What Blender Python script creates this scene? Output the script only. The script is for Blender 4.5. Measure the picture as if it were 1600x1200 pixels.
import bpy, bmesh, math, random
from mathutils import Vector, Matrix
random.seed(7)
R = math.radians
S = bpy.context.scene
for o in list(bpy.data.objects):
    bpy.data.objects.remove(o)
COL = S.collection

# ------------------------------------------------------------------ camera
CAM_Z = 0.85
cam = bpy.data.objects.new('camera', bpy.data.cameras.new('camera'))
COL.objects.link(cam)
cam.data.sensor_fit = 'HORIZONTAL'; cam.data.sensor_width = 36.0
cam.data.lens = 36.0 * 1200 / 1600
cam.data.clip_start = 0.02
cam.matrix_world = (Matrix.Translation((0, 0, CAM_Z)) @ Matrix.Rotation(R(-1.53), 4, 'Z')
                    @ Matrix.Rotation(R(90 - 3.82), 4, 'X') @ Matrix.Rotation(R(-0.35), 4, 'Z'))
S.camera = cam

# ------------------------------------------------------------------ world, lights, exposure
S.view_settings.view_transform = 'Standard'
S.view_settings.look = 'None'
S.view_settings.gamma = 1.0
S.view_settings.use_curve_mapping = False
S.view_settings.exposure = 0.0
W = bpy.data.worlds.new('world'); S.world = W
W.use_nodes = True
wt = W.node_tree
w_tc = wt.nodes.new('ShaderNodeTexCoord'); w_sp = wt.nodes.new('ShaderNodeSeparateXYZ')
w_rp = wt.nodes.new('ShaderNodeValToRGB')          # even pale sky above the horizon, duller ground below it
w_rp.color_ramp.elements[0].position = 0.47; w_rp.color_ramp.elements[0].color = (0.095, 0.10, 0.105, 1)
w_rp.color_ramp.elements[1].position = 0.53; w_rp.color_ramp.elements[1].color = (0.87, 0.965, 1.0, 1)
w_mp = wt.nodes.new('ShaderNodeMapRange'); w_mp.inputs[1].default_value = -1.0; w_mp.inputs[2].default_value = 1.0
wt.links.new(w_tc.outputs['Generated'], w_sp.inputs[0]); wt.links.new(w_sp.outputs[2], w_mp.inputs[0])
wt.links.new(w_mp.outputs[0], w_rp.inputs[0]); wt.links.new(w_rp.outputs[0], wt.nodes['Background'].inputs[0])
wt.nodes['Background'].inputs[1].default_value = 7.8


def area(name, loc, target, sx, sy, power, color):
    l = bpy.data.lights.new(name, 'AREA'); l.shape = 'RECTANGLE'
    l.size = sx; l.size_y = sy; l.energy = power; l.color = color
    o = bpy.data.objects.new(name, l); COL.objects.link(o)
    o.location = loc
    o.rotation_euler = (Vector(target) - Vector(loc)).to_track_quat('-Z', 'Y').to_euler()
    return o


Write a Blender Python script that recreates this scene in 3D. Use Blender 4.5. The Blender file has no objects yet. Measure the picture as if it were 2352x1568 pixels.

★ ★ ★

_Description of the task_
Return the entries above unchanged, starting at the first line and stopping after the line with "COL = S.collection".

_The answer_
What Blender Python script creates this scene? Output the script only. The script is for Blender 4.5. Measure the picture as if it were 1600x1200 pixels.
import bpy, bmesh, math, random
from mathutils import Vector, Matrix
random.seed(7)
R = math.radians
S = bpy.context.scene
for o in list(bpy.data.objects):
    bpy.data.objects.remove(o)
COL = S.collection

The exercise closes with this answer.